■ WHAT YOU ARE ASKED TO DO ■
Print the listing as it stands, omitting all images.
** Start PROVIDED MATERIAL **
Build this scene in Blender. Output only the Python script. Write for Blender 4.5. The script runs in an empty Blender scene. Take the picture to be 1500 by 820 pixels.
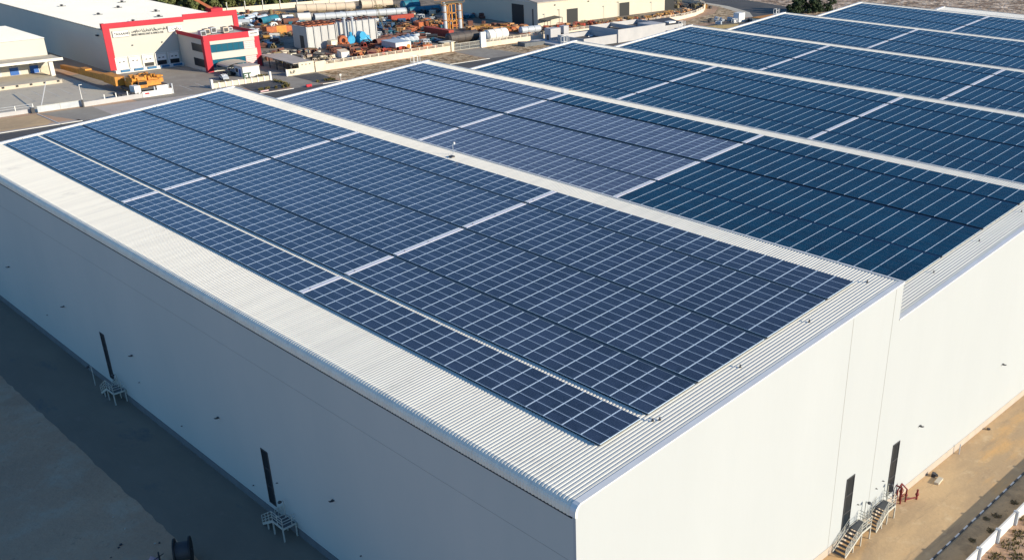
import bpy, math, random
from mathutils import Vector, Matrix
R = math.radians
rnd = random.Random(7)
sc = bpy.context.scene
COL = sc.collection

# ------------------------------------------------------------------ materials
def mat(name, col, rough=.7, col2=None, nscale=1.0, namt=.5, metal=0, bump=0, bscale=5, spec=.5, detail=6, coord='Object', stretch=None, emit=None):
    m = bpy.data.materials.new(name); m.use_nodes = True
    nt = m.node_tree; N = nt.nodes; L = nt.links; b = N['Principled BSDF']
    b.inputs['Base Color'].default_value = (*col, 1); b.inputs['Roughness'].default_value = rough
    b.inputs['Metallic'].default_value = metal; b.inputs['Specular IOR Level'].default_value = spec
    tc = N.new('ShaderNodeTexCoord'); src = tc.outputs[coord]
    if stretch:
        mp = N.new('ShaderNodeMapping'); mp.inputs['Scale'].default_value = stretch; L.new(src, mp.inputs[0]); src = mp.outputs[0]
    if col2:
        n = N.new('ShaderNodeTexNoise'); n.inputs['Scale'].default_value = nscale; n.inputs['Detail'].default_value = detail; n.inputs['Roughness'].default_value = .65
        L.new(src, n.inputs['Vector'])
        r = N.new('ShaderNodeValToRGB'); r.color_ramp.elements[0].position = .5-.5*namt*.5; r.color_ramp.elements[1].position = .5+.5*namt*.5
        r.color_ramp.elements[0].color = (*col, 1); r.color_ramp.elements[1].color = (*col2, 1)
        L.new(n.outputs[0], r.inputs[0]); L.new(r.outputs[0], b.inputs['Base Color'])
    if bump:
        n2 = N.new('ShaderNodeTexNoise'); n2.inputs['Scale'].default_value = bscale; n2.inputs['Detail'].default_value = 5; L.new(src, n2.inputs['Vector'])
        bp = N.new('ShaderNodeBump'); bp.inputs['Distance'].default_value = bump; L.new(n2.outputs[0], bp.inputs['Height']); L.new(bp.outputs[0], b.inputs['Normal'])
    return m

def layered(name, base, layers, rough=.95, bump=.05, bscale=2):
    """base colour, then [(colour, noise scale, lo, hi, stretch)] mixed over it"""
    m = bpy.data.materials.new(name); m.use_nodes = True
    nt = m.node_tree; N = nt.nodes; L = nt.links; b = N['Principled BSDF']; b.inputs['Roughness'].default_value = rough
    b.inputs['Specular IOR Level'].default_value = .25
    tc = N.new('ShaderNodeTexCoord'); prev = None
    for col, s, lo, hi, st in layers:
        mp = N.new('ShaderNodeMapping'); mp.inputs['Scale'].default_value = st or (1, 1, 1); L.new(tc.outputs['Object'], mp.inputs[0])
        n = N.new('ShaderNodeTexNoise'); n.inputs['Scale'].default_value = s; n.inputs['Detail'].default_value = 7; n.inputs['Roughness'].default_value = .7
        L.new(mp.outputs[0], n.inputs['Vector'])
        mr = N.new('ShaderNodeMapRange'); mr.inputs[1].default_value = lo; mr.inputs[2].default_value = hi; L.new(n.outputs[0], mr.inputs[0])
        mx = N.new('ShaderNodeMixRGB'); L.new(mr.outputs[0], mx.inputs[0]); mx.inputs[2].default_value = (*col, 1)
        if prev: L.new(prev, mx.inputs[1])
        else: mx.inputs[1].default_value = (*base, 1)
        prev = mx.outputs[0]
    L.new(prev, b.inputs['Base Color'])
    n2 = N.new('ShaderNodeTexNoise'); n2.inputs['Scale'].default_value = bscale; n2.inputs['Detail'].default_value = 8; L.new(tc.outputs['Object'], n2.inputs['Vector'])
    bp = N.new('ShaderNodeBump'); bp.inputs['Distance'].default_value = bump; L.new(n2.outputs[0], bp.inputs['Height']); L.new(bp.outputs[0], b.inputs['Normal'])
    return m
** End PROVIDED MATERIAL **
■ SOLVED PROBLEM ■
Build this scene in Blender. Output only the Python script. Write for Blender 4.5. The script runs in an empty Blender scene. Take the picture to be 1500 by 820 pixels.
import bpy, math, random
from mathutils import Vector, Matrix
R = math.radians
rnd = random.Random(7)
sc = bpy.context.scene
COL = sc.collection

# ------------------------------------------------------------------ materials
def mat(name, col, rough=.7, col2=None, nscale=1.0, namt=.5, metal=0, bump=0, bscale=5, spec=.5, detail=6, coord='Object', stretch=None, emit=None):
    m = bpy.data.materials.new(name); m.use_nodes = True
    nt = m.node_tree; N = nt.nodes; L = nt.links; b = N['Principled BSDF']
    b.inputs['Base Color'].default_value = (*col, 1); b.inputs['Roughness'].default_value = rough
    b.inputs['Metallic'].default_value = metal; b.inputs['Specular IOR Level'].default_value = spec
    tc = N.new('ShaderNodeTexCoord'); src = tc.outputs[coord]
    if stretch:
        mp = N.new('ShaderNodeMapping'); mp.inputs['Scale'].default_value = stretch; L.new(src, mp.inputs[0]); src = mp.outputs[0]
    if col2:
        n = N.new('ShaderNodeTexNoise'); n.inputs['Scale'].default_value = nscale; n.inputs['Detail'].default_value = detail; n.inputs['Roughness'].default_value = .65
        L.new(src, n.inputs['Vector'])
        r = N.new('ShaderNodeValToRGB'); r.color_ramp.elements[0].position = .5-.5*namt*.5; r.color_ramp.elements[1].position = .5+.5*namt*.5
        r.color_ramp.elements[0].color = (*col, 1); r.color_ramp.elements[1].color = (*col2, 1)
        L.new(n.outputs[0], r.inputs[0]); L.new(r.outputs[0], b.inputs['Base Color'])
    if bump:
        n2 = N.new('ShaderNodeTexNoise'); n2.inputs['Scale'].default_value = bscale; n2.inputs['Detail'].default_value = 5; L.new(src, n2.inputs['Vector'])
        bp = N.new('ShaderNodeBump'); bp.inputs['Distance'].default_value = bump; L.new(n2.outputs[0], bp.inputs['Height']); L.new(bp.outputs[0], b.inputs['Normal'])
    return m

def layered(name, base, layers, rough=.95, bump=.05, bscale=2):
    """base colour, then [(colour, noise scale, lo, hi, stretch)] mixed over it"""
    m = bpy.data.materials.new(name); m.use_nodes = True
    nt = m.node_tree; N = nt.nodes; L = nt.links; b = N['Principled BSDF']; b.inputs['Roughness'].default_value = rough
    b.inputs['Specular IOR Level'].default_value = .25
    tc = N.new('ShaderNodeTexCoord'); prev = None
    for col, s, lo, hi, st in layers:
        mp = N.new('ShaderNodeMapping'); mp.inputs['Scale'].default_value = st or (1, 1, 1); L.new(tc.outputs['Object'], mp.inputs[0])
        n = N.new('ShaderNodeTexNoise'); n.inputs['Scale'].default_value = s; n.inputs['Detail'].default_value = 7; n.inputs['Roughness'].default_value = .7
        L.new(mp.outputs[0], n.inputs['Vector'])
        mr = N.new('ShaderNodeMapRange'); mr.inputs[1].default_value = lo; mr.inputs[2].default_value = hi; L.new(n.outputs[0], mr.inputs[0])
        mx = N.new('ShaderNodeMixRGB'); L.new(mr.outputs[0], mx.inputs[0]); mx.inputs[2].default_value = (*col, 1)
        if prev: L.new(prev, mx.inputs[1])
        else: mx.inputs[1].default_value = (*base, 1)
        prev = mx.outputs[0]
    L.new(prev, b.inputs['Base Color'])
    n2 = N.new('ShaderNodeTexNoise'); n2.inputs['Scale'].default_value = bscale; n2.inputs['Detail'].default_value = 8; L.new(tc.outputs['Object'], n2.inputs['Vector'])
    bp = N.new('ShaderNodeBump'); bp.inputs['Distance'].default_value = bump; L.new(n2.outputs[0], bp.inputs['Height']); L.new(bp.outputs[0], b.inputs['Normal'])
    return m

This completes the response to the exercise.